In this case the tip information entered the continuum of police communications when Agent McCravy in San Diego telephoned his Kansas City correspondent, Agent Sulak. The tip from the informant was primary hearsay, corroborated in detail by the police, and therefore sufficient as probable cause for the arrest of the defendant. That the information was then imparted by the agent who had received it from the informant, sequentially, to the officer who made the arrest did not require the officer who executed his authority on the basis of the information to re-establish its integrity.
The final point contends that, a valid arrest assumed, the search of the three pieces of luggage went beyond Chimel v. California, 395 U.S. 752, 89 S.Ct. 2034, 23 L.Ed.2d 685 (1969) which narrows the permissible scope of search incident to arrest to include the person of the arrestee and [l.c. 763, 89 S.Ct. l.c. 2040] “the area ‘within his immediate control’ — construing that phrase to mean the area from which he might gain possession of a weapon or destructible evidence.” The defendant argues that at the time of the search he was under police guard, manacled and separated from the suitcases, and could not have reached the bags for a weapon or to destroy evidence.
This contention was considered and rejected in State v.

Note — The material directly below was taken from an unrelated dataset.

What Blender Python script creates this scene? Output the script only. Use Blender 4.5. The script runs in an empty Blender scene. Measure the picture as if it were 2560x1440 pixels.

Boyd, 492 S.W.2d 787 (Mo.1973), where an attache case was taken from the person of the defendant upon his arrest and was not examined until he was 150 feet away. The search was held to be incident to a lawful arrest within the Chi-mel rationale. More analogous on the facts is United States v. Mehciz, 437 F.2d 145 (9th Cir. 1971), where the defendant argued that his suitcase had been taken from his possession for search after he had been handcuffed by federal agents and therefore was not within his “immediate control” within Chimel and was not subject to search without a warrant. The court found a constitutional difference between the invasion of privacy which attends house search as in Chimel and the lesser intrusion of a search incident to the arrest of the defendant in a public place.
Nor was the search of two of the baggage invalidated by the lapse of time between the arrest and the search at the police station. “Once the accused is lawfully arrested and in custody, the effects in his
The search of the luggage, moreover, was lawful on the separate and independent ground that “personal effects which are in the immediate possession of an individual at the time of his valid arrest may be searched without warrant immediately subsequent to the arrest if there is probable cause to believe that they contain contraband.” United States v. Buckhanon, 505 F.2d 1079, 1082[3] (8th Cir. 1974). There was probable cause to believe that the three suitcases contained controlled substances, contraband under the law.
The judgment is affirmed.
All concur.
. Special Agent McCravy was then with the United States Department of Justice assigned to the Bureau of Drug Enforcement Administration.
. Kent Roberts proved to be Gregory Kent, the defendant.